Descriptions:
Alex Finn delivers a structured beginner’s guide to local AI models, drawing on over $50,000 in personal hardware spending over two months of testing. The video opens by systematically comparing cloud AI versus local deployment across five dimensions — cost, control, privacy, latency, and scalability — making the case that always-on agentic workflows at cloud API pricing quickly become economically unsustainable.
The hardware section is the most concrete part of the guide. Finn covers the Mac Mini (~$600) as the accessible entry point, Mac Studio configurations ranging from ~$4,000 to $10,000 for the maxed-out 512 GB model, and the Nvidia DJX Spark at $4,800. He explains the core tradeoff: Apple Silicon’s large unified memory allows running bigger models, while Nvidia’s dedicated VRAM delivers faster inference and access to developer tooling like LoRA fine-tuning and auto-research frameworks. For high-end users, Nvidia’s upcoming DJX Station (~$100,000, ~750 GB memory) is previewed as a desktop AI research lab capable of running multiple simultaneous model workflows.

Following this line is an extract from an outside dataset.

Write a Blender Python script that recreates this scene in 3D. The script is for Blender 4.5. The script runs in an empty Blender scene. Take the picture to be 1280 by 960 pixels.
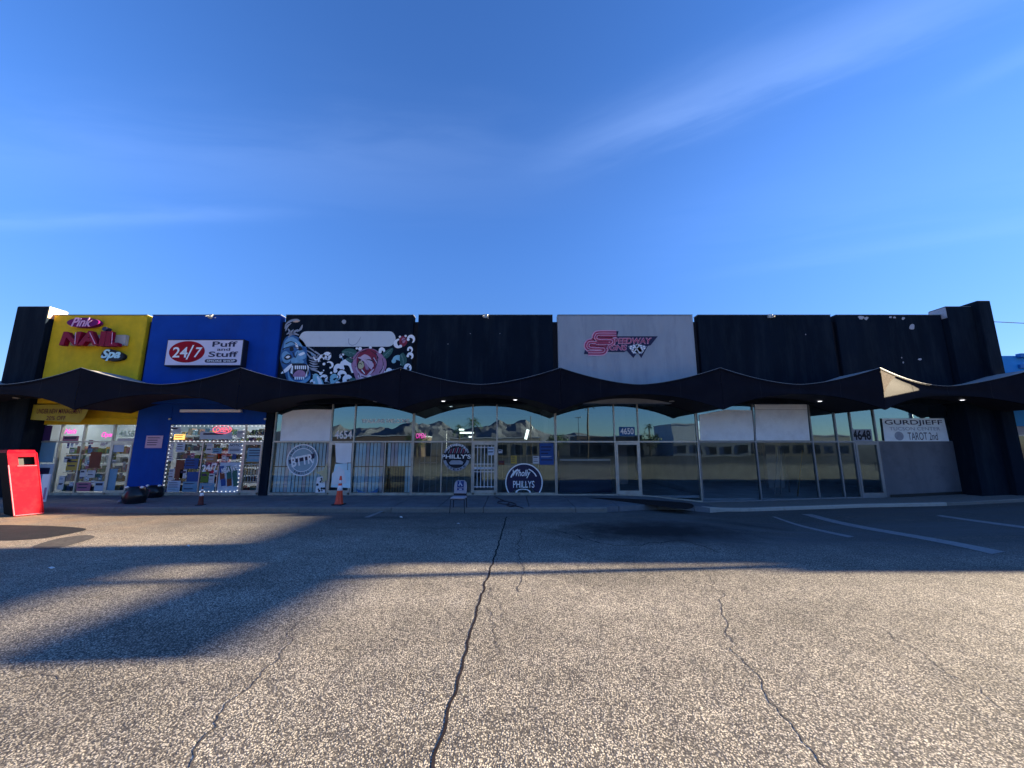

Finn also explains LoRAs as modular model add-ons, introduces self-hosted model serving concepts, and shows how local models can replace cloud API calls in OpenClaw entirely, eliminating token costs. He predicts that within 12 months, local AI will become the default approach for power users as hardware costs continue to fall — a claim grounded in specific price-per-performance observations across the hardware he has personally tested.